** START **

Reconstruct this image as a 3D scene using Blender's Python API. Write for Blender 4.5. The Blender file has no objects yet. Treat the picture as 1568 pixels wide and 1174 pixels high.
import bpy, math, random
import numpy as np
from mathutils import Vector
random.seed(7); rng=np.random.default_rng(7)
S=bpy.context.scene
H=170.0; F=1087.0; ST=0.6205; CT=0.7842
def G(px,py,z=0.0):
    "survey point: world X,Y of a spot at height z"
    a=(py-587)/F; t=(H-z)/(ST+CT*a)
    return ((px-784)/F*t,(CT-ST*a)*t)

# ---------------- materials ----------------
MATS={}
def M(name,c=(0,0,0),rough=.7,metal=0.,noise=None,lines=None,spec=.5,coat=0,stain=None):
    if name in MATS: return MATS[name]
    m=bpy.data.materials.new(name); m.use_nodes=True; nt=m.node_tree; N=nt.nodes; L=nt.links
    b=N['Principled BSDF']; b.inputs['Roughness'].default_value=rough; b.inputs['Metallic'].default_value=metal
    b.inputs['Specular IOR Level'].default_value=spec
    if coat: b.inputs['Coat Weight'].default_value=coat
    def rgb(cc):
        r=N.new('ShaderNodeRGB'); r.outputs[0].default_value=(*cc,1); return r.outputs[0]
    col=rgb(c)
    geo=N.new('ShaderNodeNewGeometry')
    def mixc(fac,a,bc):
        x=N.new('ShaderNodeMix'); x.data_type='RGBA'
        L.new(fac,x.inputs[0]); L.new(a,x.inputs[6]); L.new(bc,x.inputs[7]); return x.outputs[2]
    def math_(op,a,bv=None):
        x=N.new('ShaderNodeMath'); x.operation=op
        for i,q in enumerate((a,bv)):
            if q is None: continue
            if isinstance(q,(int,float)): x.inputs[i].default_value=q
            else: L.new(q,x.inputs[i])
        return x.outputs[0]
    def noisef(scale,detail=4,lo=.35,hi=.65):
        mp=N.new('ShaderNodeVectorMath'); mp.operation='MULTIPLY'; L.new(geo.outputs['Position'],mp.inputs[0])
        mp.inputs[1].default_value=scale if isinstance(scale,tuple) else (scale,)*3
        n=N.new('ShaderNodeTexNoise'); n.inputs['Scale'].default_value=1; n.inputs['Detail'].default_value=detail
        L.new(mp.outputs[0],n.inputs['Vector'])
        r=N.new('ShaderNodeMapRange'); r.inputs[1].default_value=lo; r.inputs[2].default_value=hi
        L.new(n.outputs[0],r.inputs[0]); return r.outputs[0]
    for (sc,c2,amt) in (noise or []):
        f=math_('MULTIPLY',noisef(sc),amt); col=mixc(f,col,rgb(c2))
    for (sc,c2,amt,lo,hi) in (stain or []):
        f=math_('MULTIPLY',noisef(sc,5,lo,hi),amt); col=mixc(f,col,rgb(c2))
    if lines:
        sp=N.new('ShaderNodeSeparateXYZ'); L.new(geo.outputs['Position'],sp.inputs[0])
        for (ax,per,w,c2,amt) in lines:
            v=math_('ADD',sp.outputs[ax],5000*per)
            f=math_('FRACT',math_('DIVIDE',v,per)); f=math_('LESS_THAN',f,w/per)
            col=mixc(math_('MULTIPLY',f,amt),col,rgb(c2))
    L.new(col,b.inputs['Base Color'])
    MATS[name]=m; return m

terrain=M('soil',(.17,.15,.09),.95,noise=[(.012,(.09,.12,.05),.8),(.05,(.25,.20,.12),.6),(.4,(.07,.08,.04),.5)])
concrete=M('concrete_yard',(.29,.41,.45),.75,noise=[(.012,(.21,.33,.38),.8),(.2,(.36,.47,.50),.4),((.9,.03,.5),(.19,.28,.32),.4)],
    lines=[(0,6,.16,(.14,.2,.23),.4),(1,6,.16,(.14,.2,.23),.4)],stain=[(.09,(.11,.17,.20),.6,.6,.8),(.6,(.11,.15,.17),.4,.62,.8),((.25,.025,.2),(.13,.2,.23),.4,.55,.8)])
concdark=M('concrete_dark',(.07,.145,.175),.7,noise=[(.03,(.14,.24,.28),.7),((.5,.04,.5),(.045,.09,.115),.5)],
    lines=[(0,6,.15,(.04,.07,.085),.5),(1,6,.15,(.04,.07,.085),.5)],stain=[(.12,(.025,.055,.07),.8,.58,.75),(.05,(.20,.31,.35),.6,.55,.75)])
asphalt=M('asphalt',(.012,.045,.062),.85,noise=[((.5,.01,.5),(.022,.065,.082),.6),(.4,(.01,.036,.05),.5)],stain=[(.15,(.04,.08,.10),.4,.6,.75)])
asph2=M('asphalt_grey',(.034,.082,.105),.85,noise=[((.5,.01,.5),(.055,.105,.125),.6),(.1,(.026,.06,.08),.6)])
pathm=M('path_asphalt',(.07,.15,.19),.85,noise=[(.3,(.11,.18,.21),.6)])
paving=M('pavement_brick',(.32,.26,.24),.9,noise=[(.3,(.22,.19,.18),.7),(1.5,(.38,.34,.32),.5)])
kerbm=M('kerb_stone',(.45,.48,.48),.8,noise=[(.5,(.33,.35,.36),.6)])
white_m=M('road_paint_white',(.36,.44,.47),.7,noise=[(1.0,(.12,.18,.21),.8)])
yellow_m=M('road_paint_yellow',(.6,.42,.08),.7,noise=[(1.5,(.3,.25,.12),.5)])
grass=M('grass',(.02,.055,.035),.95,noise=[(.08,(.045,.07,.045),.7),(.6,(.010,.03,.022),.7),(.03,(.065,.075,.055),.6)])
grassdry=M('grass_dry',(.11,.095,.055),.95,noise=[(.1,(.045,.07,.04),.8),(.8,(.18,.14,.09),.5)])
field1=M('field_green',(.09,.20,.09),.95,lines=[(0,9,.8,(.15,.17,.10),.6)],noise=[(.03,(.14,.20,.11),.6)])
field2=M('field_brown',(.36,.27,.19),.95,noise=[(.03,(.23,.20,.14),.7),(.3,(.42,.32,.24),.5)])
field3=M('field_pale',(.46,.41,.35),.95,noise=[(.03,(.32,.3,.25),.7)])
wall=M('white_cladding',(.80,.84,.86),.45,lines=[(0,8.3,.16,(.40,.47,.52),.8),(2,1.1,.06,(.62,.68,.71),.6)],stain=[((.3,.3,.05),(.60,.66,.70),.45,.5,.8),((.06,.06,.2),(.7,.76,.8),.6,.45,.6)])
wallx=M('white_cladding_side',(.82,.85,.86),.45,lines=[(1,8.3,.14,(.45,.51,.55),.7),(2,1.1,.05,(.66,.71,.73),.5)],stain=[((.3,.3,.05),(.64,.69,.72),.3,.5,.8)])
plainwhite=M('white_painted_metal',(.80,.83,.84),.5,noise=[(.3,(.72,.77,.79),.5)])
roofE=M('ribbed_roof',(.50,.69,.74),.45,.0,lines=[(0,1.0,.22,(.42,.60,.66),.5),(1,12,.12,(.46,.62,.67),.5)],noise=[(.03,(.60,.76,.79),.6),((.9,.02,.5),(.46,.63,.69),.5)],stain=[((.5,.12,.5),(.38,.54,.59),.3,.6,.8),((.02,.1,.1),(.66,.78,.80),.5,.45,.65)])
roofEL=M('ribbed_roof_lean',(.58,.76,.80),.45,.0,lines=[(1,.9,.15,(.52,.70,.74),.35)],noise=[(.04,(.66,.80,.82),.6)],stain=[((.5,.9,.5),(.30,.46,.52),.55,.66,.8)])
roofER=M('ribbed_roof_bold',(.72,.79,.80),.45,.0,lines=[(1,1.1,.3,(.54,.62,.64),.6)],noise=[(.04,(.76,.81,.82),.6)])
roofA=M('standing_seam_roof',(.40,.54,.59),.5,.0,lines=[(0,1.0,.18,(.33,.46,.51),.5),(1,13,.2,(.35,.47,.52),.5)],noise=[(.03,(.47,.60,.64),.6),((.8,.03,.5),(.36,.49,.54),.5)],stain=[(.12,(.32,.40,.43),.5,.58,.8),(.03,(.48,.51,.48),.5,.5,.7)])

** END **

Each line from the top of the material above through the line with "return ((px-784)/F*t,(CT-ST*a)*t)" must be echoed exactly, and no other line.

Finished answer:
Reconstruct this image as a 3D scene using Blender's Python API. Write for Blender 4.5. The Blender file has no objects yet. Treat the picture as 1568 pixels wide and 1174 pixels high.
import bpy, math, random
import numpy as np
from mathutils import Vector
random.seed(7); rng=np.random.default_rng(7)
S=bpy.context.scene
H=170.0; F=1087.0; ST=0.6205; CT=0.7842
def G(px,py,z=0.0):
    "survey point: world X,Y of a spot at height z"
    a=(py-587)/F; t=(H-z)/(ST+CT*a)
    return ((px-784)/F*t,(CT-ST*a)*t)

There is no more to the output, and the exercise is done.